Our program concludes with Antonín Dvořák’s melodious American Quintet. Inspired by the summer he spent in Spillsville, a quaint town nestled in the hills of Iowa, elements of Dvořák’s Bohemian roots couple with the influence of American folk tunes to capture the feeling of a warm and breezy midwestern summer.

Season 16 Overview: Crossing Borders

August 20, 2021

After more than a year at home, WCMS takes flight for our 16th season with a series of concerts that brings together music from far-flung countries, across distant eras, and blending various genres – crossing geographic, temporal, and stylistic borders in the process.

When musicians gather, each performance is informed by the players – their relationships, knowledge, and musical interplay.  It’s the same for composers, who build on past musical ideas, collaborate with each other, and create new musical genres and experiences from what has come before.  Throughout our 16th Season, WCMS explores these ideas in four compelling Main Stage concerts.

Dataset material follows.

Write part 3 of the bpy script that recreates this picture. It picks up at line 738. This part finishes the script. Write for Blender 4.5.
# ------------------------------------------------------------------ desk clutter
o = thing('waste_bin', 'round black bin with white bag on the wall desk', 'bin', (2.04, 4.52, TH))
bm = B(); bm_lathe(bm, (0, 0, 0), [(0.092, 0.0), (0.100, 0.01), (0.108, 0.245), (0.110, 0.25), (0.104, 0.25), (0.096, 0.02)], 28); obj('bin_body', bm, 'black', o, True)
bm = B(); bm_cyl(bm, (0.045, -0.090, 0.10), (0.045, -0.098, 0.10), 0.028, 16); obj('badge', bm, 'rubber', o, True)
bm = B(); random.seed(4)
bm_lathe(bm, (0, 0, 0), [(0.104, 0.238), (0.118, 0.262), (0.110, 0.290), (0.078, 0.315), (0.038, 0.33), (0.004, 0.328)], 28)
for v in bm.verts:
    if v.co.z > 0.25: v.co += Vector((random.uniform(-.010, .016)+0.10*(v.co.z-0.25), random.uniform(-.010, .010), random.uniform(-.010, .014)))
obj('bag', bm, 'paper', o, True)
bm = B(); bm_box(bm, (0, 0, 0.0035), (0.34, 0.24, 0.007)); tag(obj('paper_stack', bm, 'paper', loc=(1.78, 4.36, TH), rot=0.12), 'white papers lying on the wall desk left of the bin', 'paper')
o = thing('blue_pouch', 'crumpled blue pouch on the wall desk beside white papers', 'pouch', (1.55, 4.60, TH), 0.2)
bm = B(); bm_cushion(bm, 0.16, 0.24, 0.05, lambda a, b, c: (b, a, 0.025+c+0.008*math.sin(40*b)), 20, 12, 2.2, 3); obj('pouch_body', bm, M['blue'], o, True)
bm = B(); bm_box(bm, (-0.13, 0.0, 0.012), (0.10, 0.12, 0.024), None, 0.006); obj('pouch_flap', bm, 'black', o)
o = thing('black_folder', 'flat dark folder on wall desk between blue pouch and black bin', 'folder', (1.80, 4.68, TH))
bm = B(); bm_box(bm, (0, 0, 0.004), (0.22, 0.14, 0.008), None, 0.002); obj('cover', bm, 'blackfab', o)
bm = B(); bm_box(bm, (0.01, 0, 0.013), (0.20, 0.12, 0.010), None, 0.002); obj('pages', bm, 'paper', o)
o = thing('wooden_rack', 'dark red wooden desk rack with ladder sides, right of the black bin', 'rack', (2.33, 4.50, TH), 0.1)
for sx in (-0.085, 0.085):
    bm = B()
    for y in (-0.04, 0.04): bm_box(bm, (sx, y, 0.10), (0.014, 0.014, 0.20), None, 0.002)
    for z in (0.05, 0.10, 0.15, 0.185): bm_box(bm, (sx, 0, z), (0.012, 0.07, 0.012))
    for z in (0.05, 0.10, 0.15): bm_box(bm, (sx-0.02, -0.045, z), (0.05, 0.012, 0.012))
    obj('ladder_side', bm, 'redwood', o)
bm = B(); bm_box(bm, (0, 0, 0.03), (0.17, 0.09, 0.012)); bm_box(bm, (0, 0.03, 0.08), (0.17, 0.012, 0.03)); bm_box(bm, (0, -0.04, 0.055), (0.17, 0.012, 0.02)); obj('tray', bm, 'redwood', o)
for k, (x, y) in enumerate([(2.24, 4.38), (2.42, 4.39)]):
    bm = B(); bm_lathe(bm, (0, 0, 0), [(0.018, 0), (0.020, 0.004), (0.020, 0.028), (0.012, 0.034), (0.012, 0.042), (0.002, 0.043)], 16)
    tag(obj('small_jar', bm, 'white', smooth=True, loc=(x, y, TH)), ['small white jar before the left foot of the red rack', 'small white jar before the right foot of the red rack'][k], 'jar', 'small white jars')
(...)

American Voices, in September, highlights the ways in which Dvořák was influenced by American music during his extended sojourn to this country, especially the time he spent in the mid-West.  He was enthralled by the music he heard, incorporated into his own work, and challenged American composers to develop a distinctive American musical voice. Several of the composers he admired are featured alongside one of Dvořák’s American-inflected pieces.

Paris has long been a cultural mecca for fashion, art, literature, and music.  In the early 20th century, composers flocked to the city, feeding off each other’s ideas and influencing each other’s music, incorporating ideas like impressionism and jazz along the way.  The result was a fresh new musical language that can be heard in French Connections.

 Western European music from the Baroque era sparkles and shimmers for the holidays. While characterized by distinctive “sounds” (think Bach vs Vivaldi), works from this time share common embellishment and structures that demonstrate the influences these composers, both famous and less so, had on each other despite their geographical distance from one another.  Baroque in Winter glitters with ornamentation yet evokes a simpler time, much as the winter holidays do.

 Classical music from Eastern Europe is often inflected with traditional and folk elements, either as the basis for innovation and development or as a reflection of the composer’s heritage.  We’ve heard it with Bartók and Dvořák, and you’ll hear more of it with the quartet of composers we feature on Looking East.

And if that’s not enough, we have a Spotlight Concert featuring Joshua Gordon and Randall Hodgkinson; the world premiere of a chamber opera in one act by local composer and educator Matt Malsky; and an interactive family concert at the Ecotarium featuring a fruitfly!

We’re performing this season at the newly-opened Jean McDonough Arts Center in Worcester, an acoustically rich venue that seems tailor-made for WCMS concerts.  We hope to see you there!